We had a very busy day planned that included no less than: reading every last volume in our home library, cleaning out all closets, weeding and other miscellaneous household projects. We were also scheduled to go bulk food shopping, school uniform shopping, and oh yeah, haircuts were also penciled in on the ambitious To-Do List.

But unbeknownst to me, fate had something else in store for us, when I got up that morning, pulled on my military fatigues and tossed back two 12-ounce cups of joe, poised to tackle every last item on this absurdly unrealistic agenda.

Awaking hours before my sleepy summer sloths, I was in full manic-swing by the time they emerged one-by-one, behemoth-breathed and crusty-eyed, from their slumber caves.

They wolfed down breakfast then dashed off. No explanation.

And while cleaning up the kitchen the most calming, melodic sound I’ve ever heard had settled over the house –SILENCE!

Panicky, I padded into my kids’ rooms assuming they were asphyxiating after jamming Legos down one another’s throats. Yet to my astonishment, I discovered all five children engrossed in a makeshift game they affectionately entitled “The Drive-Thru.” Through a meticulously-organized rotation system, each one had a designated role and all were in compliance with the schedule. The props were nothing more than a large container of fake food and utensils, a couple of plastic trays, bag of Monopoly money, tiny pad of paper, pencil and tape.

And with these “primitive” items, they alternated playing the role of chef, waiter, drive-thru customer, and cashier. And kept themselves entertained for TWELVE HOURS. Okay, let me repeat that last piece of vital information: TWELVE HOURS.

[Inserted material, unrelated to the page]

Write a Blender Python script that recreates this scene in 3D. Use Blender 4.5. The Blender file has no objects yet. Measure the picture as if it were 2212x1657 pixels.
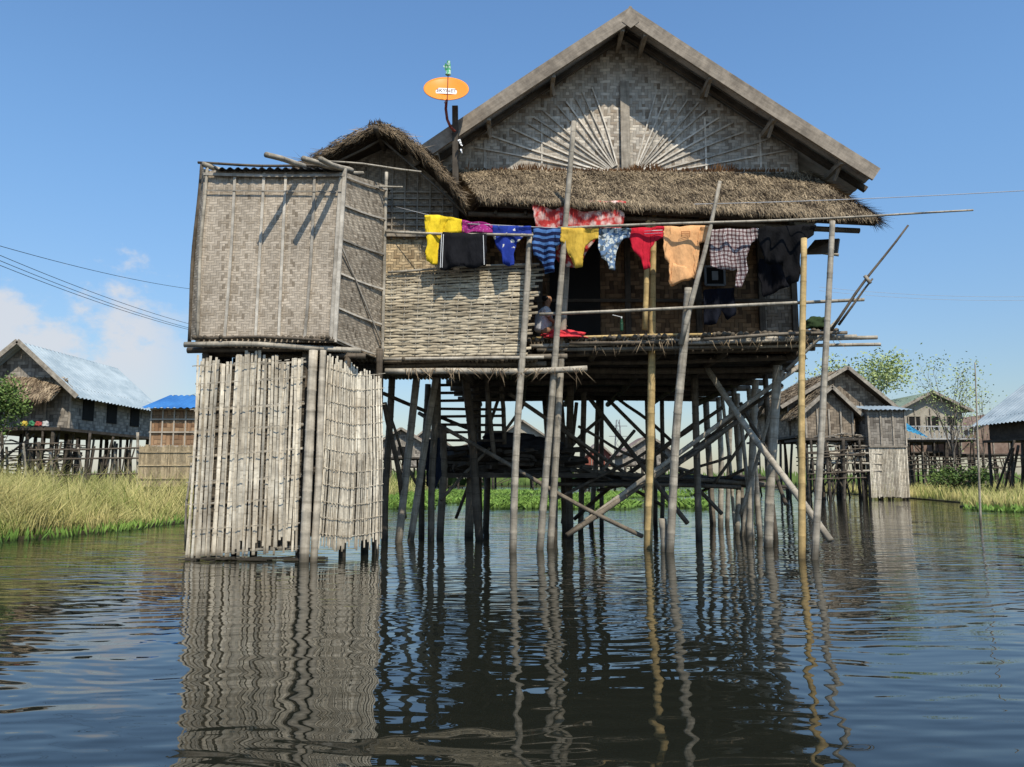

No video game, no television, no iPhone app has ever held their collective attention so long. Ever.

At first, being such a control-freak, I tried to coax the kids to stop playing and stick to the day’s agenda, enticing them with the first activity: cleaning out the litter box. But after a few feeble attempts I backed off and recognized this moment as epic, as a once-in-a-lifetime golden opportunity, as a freak accident.

So I put my list aside, sat down at my desk and spent the entire day and most of the evening catching up on writing projects I’d put off. Basically, I focused on the very stuff I’m unable to do when noisy children buzz about.

Every hour or so I checked in and reminded them to urinate when they felt the urge. But I tell you, these kids were rapt and so excited, I had to drag them out to the kitchen for a quick bite.

What did I learn? What I suspected all along: when I ignore my kids they get along great.